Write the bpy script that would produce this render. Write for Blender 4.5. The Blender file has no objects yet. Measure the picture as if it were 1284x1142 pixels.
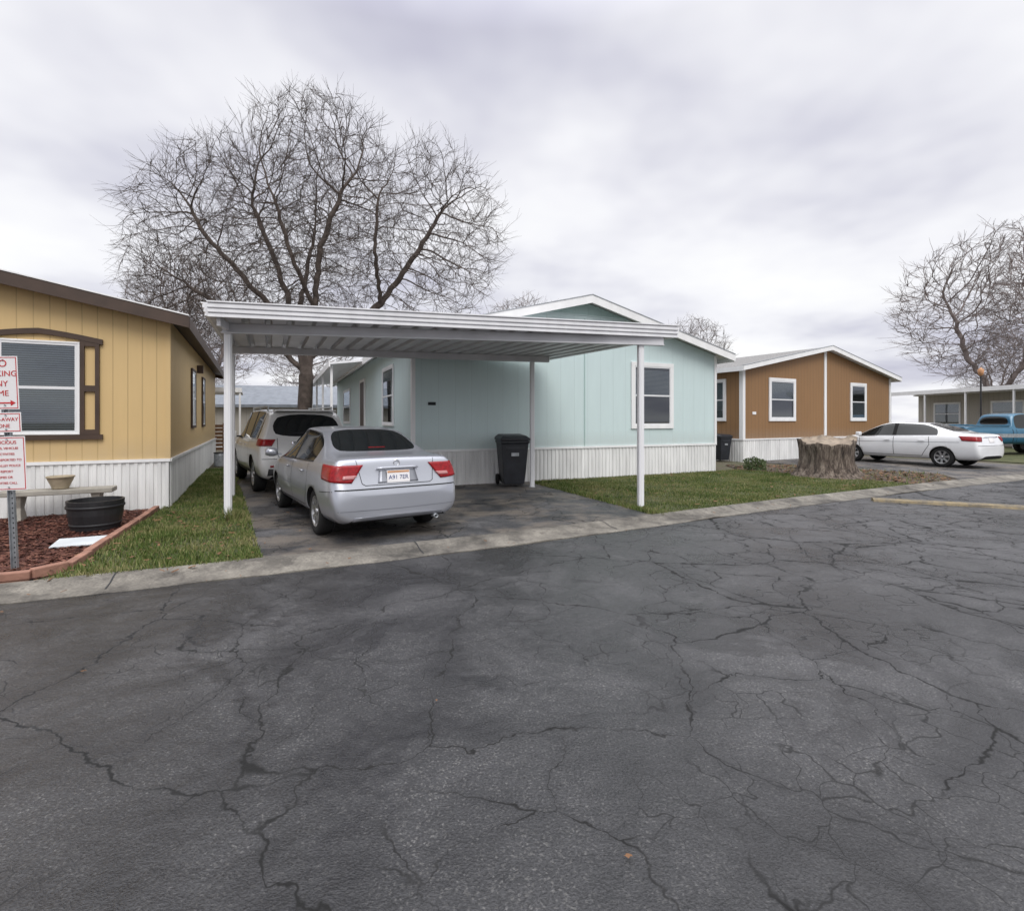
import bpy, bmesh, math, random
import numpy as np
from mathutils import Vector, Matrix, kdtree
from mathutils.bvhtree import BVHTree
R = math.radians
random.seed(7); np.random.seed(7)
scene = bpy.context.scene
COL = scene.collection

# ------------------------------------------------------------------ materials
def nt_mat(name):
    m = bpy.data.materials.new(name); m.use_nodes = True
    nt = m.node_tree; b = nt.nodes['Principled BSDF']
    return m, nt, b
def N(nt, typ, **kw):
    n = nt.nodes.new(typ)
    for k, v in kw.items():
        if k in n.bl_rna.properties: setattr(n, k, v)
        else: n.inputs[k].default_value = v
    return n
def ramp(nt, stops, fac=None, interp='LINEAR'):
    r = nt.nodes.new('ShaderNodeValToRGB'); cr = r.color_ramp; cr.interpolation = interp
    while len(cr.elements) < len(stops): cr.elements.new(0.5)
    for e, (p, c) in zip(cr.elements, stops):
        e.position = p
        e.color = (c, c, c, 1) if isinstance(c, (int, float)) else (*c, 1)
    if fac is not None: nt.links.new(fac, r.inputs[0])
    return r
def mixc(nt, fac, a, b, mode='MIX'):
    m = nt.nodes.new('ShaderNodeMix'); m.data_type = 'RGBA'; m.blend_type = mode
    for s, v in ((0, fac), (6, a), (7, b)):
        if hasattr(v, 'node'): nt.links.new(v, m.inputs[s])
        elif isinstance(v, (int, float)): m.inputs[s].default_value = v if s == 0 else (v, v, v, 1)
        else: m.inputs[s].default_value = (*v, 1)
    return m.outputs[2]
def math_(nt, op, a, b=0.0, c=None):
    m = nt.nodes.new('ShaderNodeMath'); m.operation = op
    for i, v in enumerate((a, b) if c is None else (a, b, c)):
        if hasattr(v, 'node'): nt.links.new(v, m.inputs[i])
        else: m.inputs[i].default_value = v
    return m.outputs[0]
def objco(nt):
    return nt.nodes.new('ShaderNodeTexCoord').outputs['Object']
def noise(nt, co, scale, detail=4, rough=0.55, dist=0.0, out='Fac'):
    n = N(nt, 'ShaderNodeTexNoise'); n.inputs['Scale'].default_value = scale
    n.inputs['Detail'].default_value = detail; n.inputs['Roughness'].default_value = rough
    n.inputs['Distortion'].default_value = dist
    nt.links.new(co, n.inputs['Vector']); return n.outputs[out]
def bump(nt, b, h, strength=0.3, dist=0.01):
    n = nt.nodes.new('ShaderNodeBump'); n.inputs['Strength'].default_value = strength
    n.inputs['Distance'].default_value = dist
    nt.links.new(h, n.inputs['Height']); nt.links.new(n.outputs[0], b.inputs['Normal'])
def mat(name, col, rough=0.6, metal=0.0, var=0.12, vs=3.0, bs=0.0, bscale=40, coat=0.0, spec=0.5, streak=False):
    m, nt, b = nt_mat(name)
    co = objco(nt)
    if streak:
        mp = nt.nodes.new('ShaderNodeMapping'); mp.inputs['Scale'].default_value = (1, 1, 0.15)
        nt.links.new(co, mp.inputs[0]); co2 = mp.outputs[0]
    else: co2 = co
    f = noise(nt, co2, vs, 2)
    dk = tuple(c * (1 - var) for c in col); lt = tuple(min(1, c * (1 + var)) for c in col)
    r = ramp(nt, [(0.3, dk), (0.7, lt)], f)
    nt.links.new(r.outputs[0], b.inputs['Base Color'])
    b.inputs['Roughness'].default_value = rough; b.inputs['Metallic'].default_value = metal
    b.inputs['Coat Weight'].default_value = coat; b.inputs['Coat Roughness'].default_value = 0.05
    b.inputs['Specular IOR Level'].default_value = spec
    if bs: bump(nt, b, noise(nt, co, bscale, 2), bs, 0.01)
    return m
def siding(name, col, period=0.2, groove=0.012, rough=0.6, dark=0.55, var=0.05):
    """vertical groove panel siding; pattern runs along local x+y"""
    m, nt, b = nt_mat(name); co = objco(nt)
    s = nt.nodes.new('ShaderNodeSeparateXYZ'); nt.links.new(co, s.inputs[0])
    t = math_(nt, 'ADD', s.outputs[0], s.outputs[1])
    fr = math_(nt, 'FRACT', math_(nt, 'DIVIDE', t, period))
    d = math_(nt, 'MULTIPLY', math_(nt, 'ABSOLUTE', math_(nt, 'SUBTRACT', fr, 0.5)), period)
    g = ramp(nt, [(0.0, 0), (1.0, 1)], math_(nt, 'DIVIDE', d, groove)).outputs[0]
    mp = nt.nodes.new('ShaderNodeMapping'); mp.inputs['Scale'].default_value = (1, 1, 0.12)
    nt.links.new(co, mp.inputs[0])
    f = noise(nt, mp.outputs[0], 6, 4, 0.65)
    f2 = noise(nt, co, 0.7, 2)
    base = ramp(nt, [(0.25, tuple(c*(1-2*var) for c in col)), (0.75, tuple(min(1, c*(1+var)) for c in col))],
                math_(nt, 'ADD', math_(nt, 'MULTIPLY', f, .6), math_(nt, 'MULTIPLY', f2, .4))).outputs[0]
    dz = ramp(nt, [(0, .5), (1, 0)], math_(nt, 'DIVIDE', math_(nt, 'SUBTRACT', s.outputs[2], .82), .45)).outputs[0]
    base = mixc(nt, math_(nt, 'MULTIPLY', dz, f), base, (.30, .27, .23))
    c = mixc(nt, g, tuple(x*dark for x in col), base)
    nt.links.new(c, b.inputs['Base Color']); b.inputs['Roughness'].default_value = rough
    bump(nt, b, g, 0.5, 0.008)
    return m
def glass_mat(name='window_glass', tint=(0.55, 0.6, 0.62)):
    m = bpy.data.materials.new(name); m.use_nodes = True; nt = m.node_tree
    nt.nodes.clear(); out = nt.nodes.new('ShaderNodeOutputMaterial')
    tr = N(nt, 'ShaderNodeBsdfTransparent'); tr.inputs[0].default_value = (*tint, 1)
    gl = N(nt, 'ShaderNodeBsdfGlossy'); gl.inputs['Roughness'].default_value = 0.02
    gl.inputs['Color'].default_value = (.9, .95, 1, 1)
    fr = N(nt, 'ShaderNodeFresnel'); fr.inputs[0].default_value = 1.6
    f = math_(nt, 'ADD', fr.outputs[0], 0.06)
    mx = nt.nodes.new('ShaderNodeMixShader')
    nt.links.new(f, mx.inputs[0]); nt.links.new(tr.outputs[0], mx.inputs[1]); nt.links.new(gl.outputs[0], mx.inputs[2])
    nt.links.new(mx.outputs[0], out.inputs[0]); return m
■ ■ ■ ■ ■
Write out again exactly the lines from the start of the data above through the line containing "COL = scene.collection", inclusive, excluding any pictures.

_Task output_:
Write the bpy script that would produce this render. Write for Blender 4.5. The Blender file has no objects yet. Measure the picture as if it were 1284x1142 pixels.
import bpy, bmesh, math, random
import numpy as np
from mathutils import Vector, Matrix, kdtree
from mathutils.bvhtree import BVHTree
R = math.radians
random.seed(7); np.random.seed(7)
scene = bpy.context.scene
COL = scene.collection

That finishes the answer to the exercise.